Maine’s newest concert venue at Westbrook’s Rock Row development finished its first show Sunday evening, but not before neighbors for miles around complained of the noise.

Thumping bass and booming music from hip-hop and funk artist Anderson .Paak carried through the mild spring evening as far as Pride’s Corner and into the Back Cove area of Portland until 11 p.m., bringing some neighbors to the brink.

Although Westbrook police declined to say Monday how many complaints they received, the city of Portland’s online customer service portal tracked more than a dozen complaints, including from the Nason’s Corner neighborhood, Back Cove, Deering Center and other places.

The concert venue is the first aspect of the new Rock Row development to open to the public. Eventually, the 100-acre site is expected to host retail, office space, residences and other entertainment facilities.

“It kept us awake until 11 o’clock,” said Lois Steele, 77, who lives in Pride’s Corner with her husband, Bob, 79. The couple say they recognize the economic benefit the concerts and development bring to the city, but they bristled at the disturbance.

The couple heard the music earlier in the evening and even drove down to Rock Row around 7 p.m. to make sure it was the source of the racket. While they acknowledged that the added tax revenue and visitors will be a boon to the city in the long run, right now they’re hoping for a little peace and quiet.


“If it was the Beach Boys, it wouldn’t be a problem,” Lois Steele joked.

The couple even joked that they remember their own parents complaining about “that damn rock ‘n’ roll” when it was Elvis and the Beatles two generations ago.

“I’d just like them to turn down the volume, because it’s going to be a good thing for the city,” Bob Steele said. “I think it’s going to be a noisy summer.”

Alex Gray, promoter for Waterfront Concerts, which is putting on the shows, said he anticipated some blowback from residents during the first show, and that as the concert season progresses, he plans to work with neighbors to try to minimize the nuisance factor.

Gray said the company set up monitors in various neighborhoods to measure the noise, and will work with the community to reduce complaints.

“You can’t graph a single data point,” Gray said. “We need real shows to really work on the data to see what affects the neighborhood. It’s going to take some time for us to get used to the neighborhood, and for the neighborhood to get used to us.”

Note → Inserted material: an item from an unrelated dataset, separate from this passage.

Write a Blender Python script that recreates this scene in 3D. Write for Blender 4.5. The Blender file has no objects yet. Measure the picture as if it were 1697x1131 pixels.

In Bangor, where Waterfront Concerts puts on a series of well-attended shows each year, Gray said he worked with an acoustician to manage problem frequencies and reduce decibel levels. At Rock Row, because the site is flat and empty, sound carries farther than if it was blocked by the complex of structures that are planned there.

“We’re going to be a good neighbor. We can attack this. Can we have zero noise complaints? It’s not going to happen,” Gray said. “We’re always going to be a burden to someone. Are people going to hear an outdoor concert two miles away? Yes, they possibly can. But is it going to be a nuisance?”

The 8,200-seat venue, known officially as the Maine Savings Pavilion at Rock Row, has 13 more concerts booked for this season. It is part of a mixed-use complex that planners envision as a combination of business space, retail and up to 1,000 apartments on the site of the former Pike Industries quarry. The commercial development will be anchored by a Market Basket supermarket, The Paper Store, and a Starbucks, which are due to open next year.

Although developers already built an earthen berm to muffle sound, reports from residents show that there might be more work to be done to contain the volume.

In Portland, Graham St. John, 37, said he was surprised by the level of noise that carried into his Holm Avenue home, a street among the closest to the venue.

“You could definitely feel the bass vibrating in our house,” St. John said, adding that he is “hopeful that when the rest of the project is finished it will mitigate some of the noise.”


On Monday afternoon, the Rock Row developers posted a message to the community on Facebook, and also sent a version of it directly to St. John, who complained online.

“As we speak, we are working with the City of Westbrook and Waterfront Concerts to make adjustments based on your feedback,” the developers wrote. “We take our partnership with our neighbors seriously – your input has been valuable in guiding our work each step of the way, and we’ll stay in touch as we go forward.”

Gail Fullerton, who lives in Westbrook with her husband, said she couldn’t hear the music but her husband could. Fullerton focused on the economic benefits of the new development, even if it means some kvetching.

“People are going to complain, but if it brings taxes to the city of Westbrook, bring it on,” Fullerton said.

Others in town said they weren’t bothered. Sarah Spaulding, 32, who lives on Giles Street in downtown Westbrook, said she went outside to see if she could hear the music, but was surprised to find that the evening was quiet, despite being only half a mile from the stage.

She said the new activity is a welcome addition to Westbrook, where it feels like there is nothing to do.

“If it starts to wake up the baby, that might change,” Spaulding said.